The biggest problem with the new puzzle system is that it never allows the player to generate significant momentum.  Remember that stamina problem I mentioned earlier?  This is where that detractor comes into play.  Let’s say that I decide to take A and B on a date.  At the start, A might have 3 bars of stamina and B has 5.  Each round that I play with A, B earns back 1 bar of stamina, so as long as I switch back and forth regularly it’s all good, right?  Wrong.  A Match 3 only takes 1 bar of stamina, but match-4 takes 2, and match-5 requires a whopping 3 bars.  Given you only have 6 bars of stamina (and depleting it completely locks that woman until you’ve restored ⅔ of her stamina bar), this isn’t much to work with.  You can’t simply cheer and click away when you find a potential match-5 this time around, you have to make sure that at least one woman on the date has sufficient energy to make that match.  Besides which, each woman has an element they like and dislike, so even if B has enough stamina to complete the play, her dislike for say, flirtation, means that you won’t net nearly as many points as if you’d had A make the match.  And this is all excluding the mess of date presents and the fact that you still have a limited number of turns to complete the date in, which can be nerfed rather regularly by your date’s baggage.
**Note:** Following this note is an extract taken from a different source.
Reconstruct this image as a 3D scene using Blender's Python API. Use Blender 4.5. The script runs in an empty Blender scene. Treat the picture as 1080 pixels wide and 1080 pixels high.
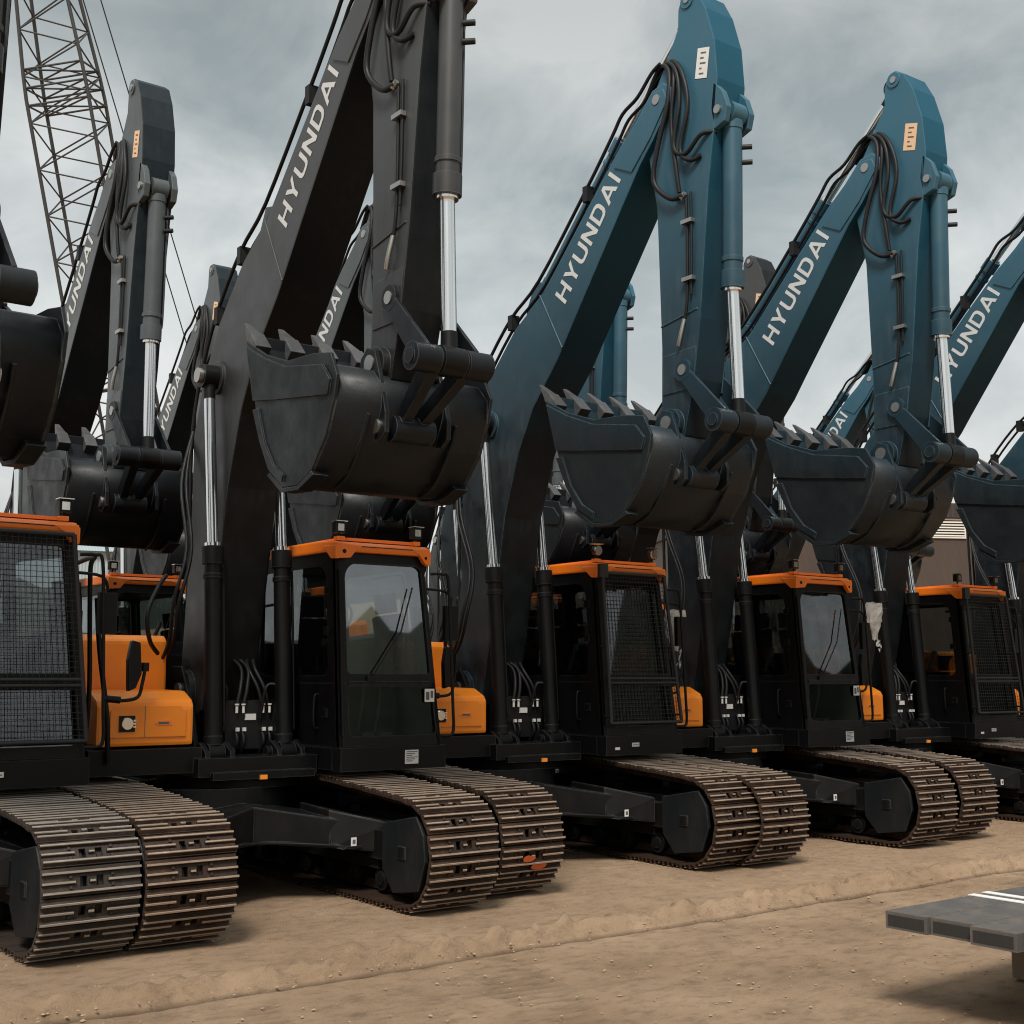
import bpy, bmesh, math, random
from mathutils import Vector, Matrix, noise
random.seed(7)
R = math.radians
scn = bpy.context.scene
C = scn.collection

# ------------------------------------------------------------------ materials
def new_mat(name):
    m = bpy.data.materials.new(name); m.use_nodes = True
    nt = m.node_tree; nt.nodes.clear()
    out = nt.nodes.new('ShaderNodeOutputMaterial')
    return m, nt, out

def mixc(nt, a, b, fac, blend='MIX'):
    n = nt.nodes.new('ShaderNodeMix'); n.data_type = 'RGBA'; n.blend_type = blend
    for sock, v in ((n.inputs['A'], a), (n.inputs['B'], b), (n.inputs['Factor'], fac)):
        if hasattr(v, 'is_output'): nt.links.new(v, sock)
        elif isinstance(v, tuple): sock.default_value = (*v, 1)
        else: sock.default_value = v
    return n.outputs['Result']

def mnoise(nt, scale, detail=6, rough=.6, coord='Object', stretch=None, dist=0):
    tc = nt.nodes.new('ShaderNodeTexCoord'); n = nt.nodes.new('ShaderNodeTexNoise')
    n.inputs['Scale'].default_value = scale; n.inputs['Detail'].default_value = detail
    n.inputs['Roughness'].default_value = rough; n.inputs['Distortion'].default_value = dist
    if stretch:
        mp = nt.nodes.new('ShaderNodeMapping'); mp.inputs['Scale'].default_value = stretch
        nt.links.new(tc.outputs[coord], mp.inputs['Vector']); nt.links.new(mp.outputs[0], n.inputs['Vector'])
    else: nt.links.new(tc.outputs[coord], n.inputs['Vector'])
    return n.outputs['Fac']

def ramp(nt, src, p0, p1, v0=0., v1=1.):
    n = nt.nodes.new('ShaderNodeMapRange'); n.clamp = True
    for k, v in (('From Min', p0), ('From Max', p1), ('To Min', v0), ('To Max', v1)): n.inputs[k].default_value = v
    nt.links.new(src, n.inputs['Value']); return n.outputs['Result']

def paint(name, col, rough=.45, dust=(.10, .08, .06), dustamt=.35, spec=.5, top=None, z0=3.6, z1=6.0, bump=.0, coat=0., scale=2.2, edge=None, edgeamt=.6):
    m, nt, out = new_mat(name)
    b = nt.nodes.new('ShaderNodeBsdfPrincipled')
    base = col
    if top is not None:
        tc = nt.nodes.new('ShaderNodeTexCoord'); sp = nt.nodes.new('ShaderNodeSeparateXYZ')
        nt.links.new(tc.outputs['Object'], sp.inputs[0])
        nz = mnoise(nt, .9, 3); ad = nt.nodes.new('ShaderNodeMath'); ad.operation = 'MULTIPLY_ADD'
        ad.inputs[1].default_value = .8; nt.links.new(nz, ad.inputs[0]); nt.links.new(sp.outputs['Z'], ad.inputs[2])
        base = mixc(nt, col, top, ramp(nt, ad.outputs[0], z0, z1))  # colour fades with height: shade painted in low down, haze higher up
    n1 = mnoise(nt, scale, 8, .65); n2 = mnoise(nt, 14, 5, .6, stretch=(1, 1, .25))
    f = nt.nodes.new('ShaderNodeMath'); f.operation = 'MULTIPLY'
    nt.links.new(ramp(nt, n1, .42, .78), f.inputs[0]); nt.links.new(ramp(nt, n2, .3, .75), f.inputs[1])
    f2 = nt.nodes.new('ShaderNodeMath'); f2.operation = 'MULTIPLY'; f2.inputs[1].default_value = dustamt
    nt.links.new(f.outputs[0], f2.inputs[0])
    colr = mixc(nt, base, dust, f2.outputs[0])
    if edge is not None:        # rubbed, brighter paint along the edges, also painting in crisp edge highlights
        bv = nt.nodes.new('ShaderNodeBevel'); bv.samples = 4; bv.inputs['Radius'].default_value = .014
        ge = nt.nodes.new('ShaderNodeNewGeometry'); dt = nt.nodes.new('ShaderNodeVectorMath'); dt.operation = 'DOT_PRODUCT'
        nt.links.new(bv.outputs[0], dt.inputs[0]); nt.links.new(ge.outputs['Normal'], dt.inputs[1])
        em = nt.nodes.new('ShaderNodeMath'); em.operation = 'MULTIPLY'
        nt.links.new(ramp(nt, dt.outputs['Value'], .99, .80, 0, edgeamt), em.inputs[0]); nt.links.new(ramp(nt, n2, .35, .6, .25, 1), em.inputs[1])
        colr = mixc(nt, colr, edge, em.outputs[0])
    nt.links.new(colr, b.inputs['Base Color'])
    nt.links.new(ramp(nt, n1, .3, .75, rough - .08, rough + .22), b.inputs['Roughness'])
    b.inputs['Specular IOR Level'].default_value = spec
    b.inputs['Coat Weight'].default_value = coat; b.inputs['Coat Roughness'].default_value = .25
    if bump:
        bp = nt.nodes.new('ShaderNodeBump'); bp.inputs['Strength'].default_value = bump; bp.inputs['Distance'].default_value = .01
        nt.links.new(mnoise(nt, 30, 6), bp.inputs['Height']); nt.links.new(bp.outputs[0], b.inputs['Normal'])
    nt.links.new(b.outputs[0], out.inputs[0]); return m

def metal(name, col, rough):
    m, nt, out = new_mat(name); b = nt.nodes.new('ShaderNodeBsdfPrincipled')
    b.inputs['Base Color'].default_value = (*col, 1); b.inputs['Metallic'].default_value = 1
    nt.links.new(ramp(nt, mnoise(nt, 9, 5, stretch=(1, 1, .1)), .3, .7, rough, rough + .12), b.inputs['Roughness'])
    nt.links.new(b.outputs[0], out.inputs[0]); return m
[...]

Let’s be honest, part of the joy of a Match 3 game is the mindlessness of it.  You can turn off part of your mind and simply swipe colorful orbs around the screen over and over and over, sinking in hours that feel like mere minutes.  But there’s so much stop-and-think to the puzzles in Huniepop 2 that you never really sink into that mindless space, always having to verify that your date has sufficient stamina, this move won’t trigger a negative effect of baggage, how many moves do we have left, etc etc.  And your reward for all this effort is just a money shot CG the first time you complete the threesome and a few seeds (this game’s take on Hunny) to buy more smoothies or shoes for the women, because those are the only things worth purchasing.  Why bother?

I quit Huniepop 2 probably less than halfway through, because the game just feels so gross and frustrating.  If I’m not enjoying your puzzles and have no incentive to learn about the characters, where is the appeal?  The threesomes in theory require you to take different permutations of women on dates together to see if they’re compatible, but apparently the core requirement for compatibility is eye contact because I never saw a combo that didn’t result in the potential for a threesome.  In the first game the women at least looked like normal humans put through an anime filter, but the art this time around is even more male-gazey and typically has them all dressed in outfits you’d pick up from the clearance section of a Spencer’s or Halloween Express.  The humor is tasteless, and the writing somehow hinges on an even weaker premise than the original’s, “let’s teach you how to pick up girls!”  It’s a disappointment all the way through.